Psychologie der Platzwahl

 Ich stand an der U-Bahn-Halte Studentenstadt und scannte wie üblich schon beim letzten Bremsen der Bahn die allgemeine Sitzplatzsituation in dem Waggon, in den ich gleich einsteigen würde: Wie in einer frisch aufgeforsteten Fichtenmonokultur war noch reichlich Platz für ein kleines Gebüsch wie mich. Nachdem ich die Tür geöffnete hatte, musste die konkrete Platzwahl innerhalb von Sekundenbruchteilen erfolgen. Schließlich wollte ich nicht wie ein Volltrottel aussehen, der im Eingangsbereich erstmal stehenbleibt und nach links und rechts guckt, um dann zu überlegen, wo es sich denn am besten sitzen würde. Aus den Augenwinkeln hatte ich mich für links entschieden. Die scheinbar völlig unüberlegte Platzwahl sollte die gewisse Souveränität eines alten U-Bahn-Hasen ausstrahlen, sollte meinen Mitfahrern sagen: "Ich nehm´s mit jedem Sitznachbarn auf!"

Ich schlenderte also nach links. Auf allen der vier Vierer waren noch je drei Plätze frei. Auf das natürliche Verlangen nach Invidualdistanz kann man sich bei der Platzwahl nicht berufen. Um weiterhin die Ich-nehms-mit-jedem-Sitznachbar-auf-Souveränitat auszustrahlen, kommen für die Platzwahl nur die ersten beiden Vierer in Betracht. Denn ein Vorbeigehen an ihnen zu den weiter hinten gelegenen Vierern hätte bedeutet, ich kusche vor den ersten beiden.

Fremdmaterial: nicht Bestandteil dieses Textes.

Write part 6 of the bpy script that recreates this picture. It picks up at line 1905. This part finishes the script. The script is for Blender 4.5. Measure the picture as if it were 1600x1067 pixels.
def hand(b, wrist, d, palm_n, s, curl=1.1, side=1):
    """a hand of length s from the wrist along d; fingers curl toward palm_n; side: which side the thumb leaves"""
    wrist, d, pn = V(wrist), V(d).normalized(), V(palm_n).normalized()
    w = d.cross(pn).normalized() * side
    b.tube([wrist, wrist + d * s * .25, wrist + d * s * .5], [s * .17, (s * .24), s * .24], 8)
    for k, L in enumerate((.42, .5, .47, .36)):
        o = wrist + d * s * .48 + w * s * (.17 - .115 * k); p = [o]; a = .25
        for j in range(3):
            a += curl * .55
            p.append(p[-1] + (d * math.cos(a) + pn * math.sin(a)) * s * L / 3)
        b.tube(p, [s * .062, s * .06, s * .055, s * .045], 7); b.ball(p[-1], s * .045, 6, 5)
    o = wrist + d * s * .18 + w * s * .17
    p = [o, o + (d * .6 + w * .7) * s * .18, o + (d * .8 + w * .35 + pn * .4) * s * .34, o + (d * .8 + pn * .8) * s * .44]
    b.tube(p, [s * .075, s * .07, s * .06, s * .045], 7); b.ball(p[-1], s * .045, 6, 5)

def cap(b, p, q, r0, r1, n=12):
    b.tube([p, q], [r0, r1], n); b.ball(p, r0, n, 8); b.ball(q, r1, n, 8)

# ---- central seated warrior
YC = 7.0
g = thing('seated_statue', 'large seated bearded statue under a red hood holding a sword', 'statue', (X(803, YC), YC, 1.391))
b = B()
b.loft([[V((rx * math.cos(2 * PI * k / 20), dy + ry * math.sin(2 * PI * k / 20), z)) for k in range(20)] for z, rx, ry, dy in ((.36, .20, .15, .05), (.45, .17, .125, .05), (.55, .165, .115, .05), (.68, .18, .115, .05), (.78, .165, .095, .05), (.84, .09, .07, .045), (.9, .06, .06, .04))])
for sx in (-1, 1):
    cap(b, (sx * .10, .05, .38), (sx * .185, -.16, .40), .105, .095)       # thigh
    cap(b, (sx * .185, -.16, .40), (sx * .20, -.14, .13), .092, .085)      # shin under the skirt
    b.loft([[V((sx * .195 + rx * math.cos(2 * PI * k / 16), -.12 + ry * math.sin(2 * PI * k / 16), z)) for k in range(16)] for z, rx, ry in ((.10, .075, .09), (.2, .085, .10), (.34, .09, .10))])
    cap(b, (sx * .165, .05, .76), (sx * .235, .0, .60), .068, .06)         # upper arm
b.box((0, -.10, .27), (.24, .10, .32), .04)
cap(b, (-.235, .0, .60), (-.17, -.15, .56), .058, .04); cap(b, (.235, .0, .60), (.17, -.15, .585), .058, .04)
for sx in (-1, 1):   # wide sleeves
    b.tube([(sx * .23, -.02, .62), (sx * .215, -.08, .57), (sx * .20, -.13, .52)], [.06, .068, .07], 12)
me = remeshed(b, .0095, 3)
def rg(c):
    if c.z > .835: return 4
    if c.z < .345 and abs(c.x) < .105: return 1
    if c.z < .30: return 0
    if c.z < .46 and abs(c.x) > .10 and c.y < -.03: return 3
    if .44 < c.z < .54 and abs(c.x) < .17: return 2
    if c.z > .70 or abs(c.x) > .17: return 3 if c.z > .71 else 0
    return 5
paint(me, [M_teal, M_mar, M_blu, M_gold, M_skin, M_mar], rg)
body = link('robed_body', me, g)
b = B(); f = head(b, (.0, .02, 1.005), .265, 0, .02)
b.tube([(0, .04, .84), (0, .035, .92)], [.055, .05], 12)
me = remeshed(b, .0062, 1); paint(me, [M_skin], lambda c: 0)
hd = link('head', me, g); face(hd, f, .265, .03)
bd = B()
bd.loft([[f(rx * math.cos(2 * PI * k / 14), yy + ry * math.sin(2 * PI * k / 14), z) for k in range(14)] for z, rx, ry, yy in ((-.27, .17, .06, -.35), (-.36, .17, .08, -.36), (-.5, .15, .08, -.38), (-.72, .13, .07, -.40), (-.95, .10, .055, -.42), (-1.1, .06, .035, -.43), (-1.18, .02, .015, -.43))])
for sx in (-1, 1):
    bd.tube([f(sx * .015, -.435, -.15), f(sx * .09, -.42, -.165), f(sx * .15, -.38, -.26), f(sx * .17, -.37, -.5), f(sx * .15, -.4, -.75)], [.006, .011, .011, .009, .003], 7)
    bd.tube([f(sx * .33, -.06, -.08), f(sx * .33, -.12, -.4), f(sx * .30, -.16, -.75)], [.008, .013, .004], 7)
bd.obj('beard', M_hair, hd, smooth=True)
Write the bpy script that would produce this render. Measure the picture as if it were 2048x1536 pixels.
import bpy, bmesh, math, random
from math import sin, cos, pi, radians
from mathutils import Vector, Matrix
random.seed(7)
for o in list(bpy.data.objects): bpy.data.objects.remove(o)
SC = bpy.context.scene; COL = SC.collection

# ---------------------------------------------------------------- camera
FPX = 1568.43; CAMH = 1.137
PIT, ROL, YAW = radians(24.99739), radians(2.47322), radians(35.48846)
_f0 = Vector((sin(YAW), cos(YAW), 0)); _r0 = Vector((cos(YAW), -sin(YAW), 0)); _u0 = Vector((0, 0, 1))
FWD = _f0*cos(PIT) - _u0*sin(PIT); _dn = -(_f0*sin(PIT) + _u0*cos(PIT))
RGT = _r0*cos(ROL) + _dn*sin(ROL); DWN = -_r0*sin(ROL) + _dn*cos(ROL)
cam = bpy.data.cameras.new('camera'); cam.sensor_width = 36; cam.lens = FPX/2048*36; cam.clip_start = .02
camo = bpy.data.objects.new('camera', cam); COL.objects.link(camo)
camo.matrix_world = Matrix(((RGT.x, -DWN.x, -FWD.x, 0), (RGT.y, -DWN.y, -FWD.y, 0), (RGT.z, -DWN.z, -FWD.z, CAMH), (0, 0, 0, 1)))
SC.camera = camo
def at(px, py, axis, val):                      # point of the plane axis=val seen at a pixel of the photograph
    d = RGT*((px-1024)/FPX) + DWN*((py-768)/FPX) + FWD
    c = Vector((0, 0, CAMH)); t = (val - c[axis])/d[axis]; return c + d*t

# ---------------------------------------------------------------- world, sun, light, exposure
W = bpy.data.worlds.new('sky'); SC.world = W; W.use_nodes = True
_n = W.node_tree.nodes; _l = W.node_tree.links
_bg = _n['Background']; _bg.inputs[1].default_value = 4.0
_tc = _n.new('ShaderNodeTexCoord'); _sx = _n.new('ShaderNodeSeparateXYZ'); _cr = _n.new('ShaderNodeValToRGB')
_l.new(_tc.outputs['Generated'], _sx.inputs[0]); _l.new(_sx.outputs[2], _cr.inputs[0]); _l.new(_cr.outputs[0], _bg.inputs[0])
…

Hierzu ein Vergleich aus dem TIERreich: Hätte eine Gruppe Paviane in der Bahn gesessen, und wäre ein dominantes Männchen zugestiegen, es hätte sich einfach auf den erstbesten Platz gesetzt und der Nachbar hätte - je nach Geschlecht - das Männchen entweder angefangen zu lausen, oder ihm das rosa glänzende Hinterteil zur Kopulation angeboten. Nur Paviane niederen Ranges würden nervös um sich blickend durch die Sitzreihen schleichen, um den Platz ausfindig zu machen, auf dem es am wenigsten Kloppe gibt.

Ich hatte also nur noch die ersten beiden Vierer zur Wahl. Links saß ein Mann in Fahrtrichtung, nur von hinten zu sehen. Seine Fettmatte machte einen sympathischen Eindruck. Mehr Anhaltspunkte gab es nicht, denn es geht ja nicht, dass man von hinten an dem Mann vorbei geht, an seinem Vierer stehenbleibt, sich umdreht, ihm musternd ins Gesicht guckt, denkt "Nö, nicht so mein Sitznachbar-Typ", und sich dann auf den Vierer nebenan setzt. Das wär beleidigend.

 

Je nach Charakter würde er nur noch resigniert aus dem Fenster in die Dunkelheit starren und sich die den Kopf darüber zerbrechen, was er an sich ändern müßte, damit die freien Plätze auf seinem Vierer sich auch mal gegen die der anderen Leute durchsetzen. Oder er würde andauernd beleidigt herüber gucken: "Pöh! Du Blödmann, geh nur hin zu der Frau mit dem großen Busen, mir doch egal!". Oder er würde mit zusammengekniffenen Augen giftige Blickblitze schicken, einem hinterherstalken und schließlich ein für alle Mal Rache nehmen für die Beleidigung.

Also links saß die Fettmatte, rechts, gegen die Fahrtrichtung und mir zugewandt, eine Frau wie du und ich. Wäre ich ein Pavian unter Pavianen gewesen, hätte ich gedacht: "Hut ab, das Weibchen ist verdammt ranghoch, bestimmt eine der engsten Bräute des Don".

Immerhin fuhr die Frau freiwillig gegen die Fahrtrichtung. Da ich wie ein weicher Fuzzi dagestanden hätte, wenn ich mich in Fahrtrichtung auf ihren Vierer gesetzt hätte, wählte ich den Platz für die Harten: gegen die Fahrtrichtung und bei dem stinkenden Alkoholiker, wie ich beim Hinsetzen feststellte.

Kommentare

monrose am Sa., 25.11.2006 - 16:54

uah. in der ubahn neben einem alki. grausige vorstellung...

pommes38 am So., 17.12.2006 - 00:03

Noch ein Phänomen des Alltags treffend beobachtet. Spitze!